When I was little it was just my Mom and I.  I had A LOT of alone time.  I had no siblings and my Mom worked a lot, so whether we were at home or at her office, I had to figure out how to entertain myself.  No Nintendo Gameboys back then.  In an effort to fend off boredom, a glorious imagination was born.

We lived one house away from the corner in the city.  There was a stop sign on that corner.  And for all practical purposes…that stop sign was my boyfriend.  I think it would be good to point out that not only are stop signs bad dancers, but they aren’t very engaging boyfriends, and they do not kiss back.  Oh get your head out of the gutter…I didn’t try to make-out with the sign for the love of Pete…I gave it/him pecks when I was certain nobody was looking.  After all I was only 8, or 9, or maybe 10 or 11, but no matter, ours was a secret affair. 

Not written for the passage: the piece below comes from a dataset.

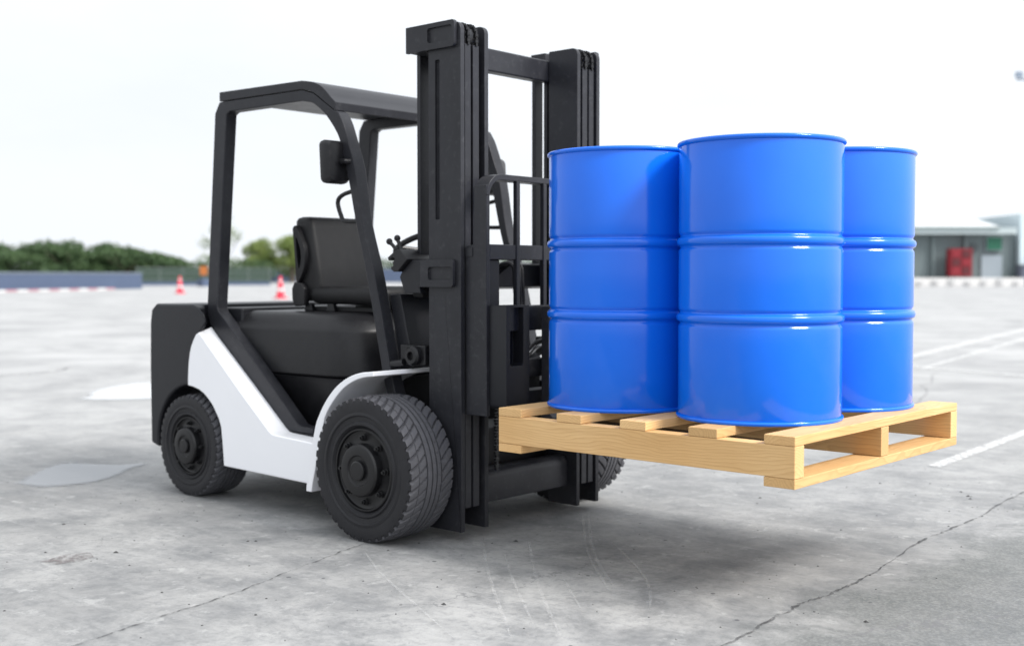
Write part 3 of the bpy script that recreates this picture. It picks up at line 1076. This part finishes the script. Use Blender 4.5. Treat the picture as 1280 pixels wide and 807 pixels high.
def wheel(x, yo, R0, w, s, blocks, rim_r):
    """s=-1: right side of the truck (outer face towards -y)"""
    yc = s * (yo - w / 2)
    c = Vector((x, yc, R0 - .004))
    k = R0 / .29
    yf = w / 2                              # outer face, measured from the wheel's centre plane
    prof = [(rim_r + .004 * k, -.05), (rim_r + .004 * k, yf - .010), (rim_r - .002 * k, yf - .004), (rim_r - .008 * k, yf - .004), (rim_r - .011 * k, yf - .014),
            (rim_r - .018 * k, yf - .017), (.118 * k, yf - .016), (.108 * k, yf - .014), (.0005, yf - .014)]
    wl = part('wheel', lathe(BM(), prof, c, 'y', 72, s), 'rim', 0, parent=FK, smooth=28)
    V, F = tyre_mesh(R0, w, c, -s, blocks)
    ty = mesh_np('tyre', V, F, M['rubber'], wl, c, smooth=True)
    ty.data.set_sharp_from_angle(angle=R(22))
    ty.data.materials.append(M['tread'])
    nt_ = blocks * 14
    i0_ = 13 * nt_
    mi = np.zeros(len(F), dtype=np.int32)
    mi[i0_ + nt_:-i0_ - nt_] = 1
    ty.data.polygons.foreach_set('material_index', mi)
    hub = [(.106 * k, yf - .020), (.104 * k, yf + .014), (.099 * k, yf + .021), (.092 * k, yf + .023), (.062 * k, yf + .023), (.057 * k, yf + .017), (.052 * k, yf + .016),
           (.040 * k, yf + .016), (.039 * k, yf + .026), (.034 * k, yf + .029), (.0005, yf + .030)]
    obj('hub', lathe(BM(), hub, c, 'y', 56, s), M['rim'], wl, smooth=28)
    for q in range(8):
        a = R(22.5 * 0 + 45 * q + 92)
        pc = c + Vector((.127 * k * math.cos(a), 0, .127 * k * math.sin(a)))
        nut = [(.0135 * k, yf - .018), (.0135 * k, yf - .011), (.0105 * k, yf - .010), (.0105 * k, yf + .002), (.006 * k, yf + .003), (.006 * k, yf + .010), (.0005, yf + .010)]
        obj('lug_nut', lathe(BM(), nut, pc, 'y', 12, s), M['rim'], wl, smooth=28)


for s in (-1, 1):
    wheel(-.6626, .697, .2899, .224, s, 42, .1645)
    wheel(-2.036, .585, .2440, .190, s, 40, .1380)

# ---- counterweight
ac, ar = (-2.036, .244), .283
arch = [(ac[0] + ar * math.cos(R(a)), ac[1] + ar * math.sin(R(a))) for a in range(-8, 190, 9)]
cw = [(-2.385, .222), (-2.388, .60), (-2.382, .82), (-2.368, .885), (-2.325, .913), (-2.012, .913), (-1.97, .900), (-1.92, .872), (-1.895, .835), (-1.952, .778), (-2.0, .72), (-2.0, .56), (-1.72, .52)] + \
     [(-1.72, .21)] + arch + [(-2.316, .205)]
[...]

There was a broom with which I was often forced to spend time (we had pine trees that littered our front walk and steps and it was my job to sweep them away) that became my microphone.  I had concerts all Spring, Summer, and Fall at which I did perfect renditions of songs like “Let’s Hear it For the Boy” and “Lucky Star.”

Our dining room table was the perfect location for me to make my talk show appearances.  It was amazing how many people wanted to interview me at the time.  A very young Oprah and Phil Donahue to name a couple.  It’s tough to get to them all when you’re as famous as I was.

When my Mom and I went shopping I would bring along my two sisters, we were triplets, they would show up anytime there was a three-way mirror.  Christine, Kate, and Carrie.  We even dressed the same.  I assumed, when I saw other shoppers looking at me either with disgust or amusement, that they were just jealous.  Wouldn’t you be?

Our concrete basement floor served as the hottest roller rink in the city and I would circle and circle and circle while thinking up elaborate story lines in my head.

And when my step-Dad came into the picture and flooded an actual ice rink in our big city backyard?  Forget about it.  We suddenly lived in the North Pole, where, I just happened to be a snow princess.

When my Mom had me start ironing, I was a maid for a wealthy family, and the very dashing and RICH boyfriend of the family’s daughter found me VERY interesting and VERY attractive.  He wanted to ditch the rich girl and take me away from there.

I’ve always been a dreamer.  I don’t think one person who knows me could tell you otherwise.  Something happened in college, though, that made the dreams seem less shiny and sparkly.  I can’t say that I stopped imagining or dreaming but I can say that they were fewer and farther between.

Obviously, when things are dark in one’s life, we focus on surviving instead of thinking about what could be.  I know that’s true for me.  But as things have turned around in my life I’ve had to work to get back into dreaming big.  But I’ve also realized I don’t use my imagination a whole lot.  And that, my friends, makes me SAD.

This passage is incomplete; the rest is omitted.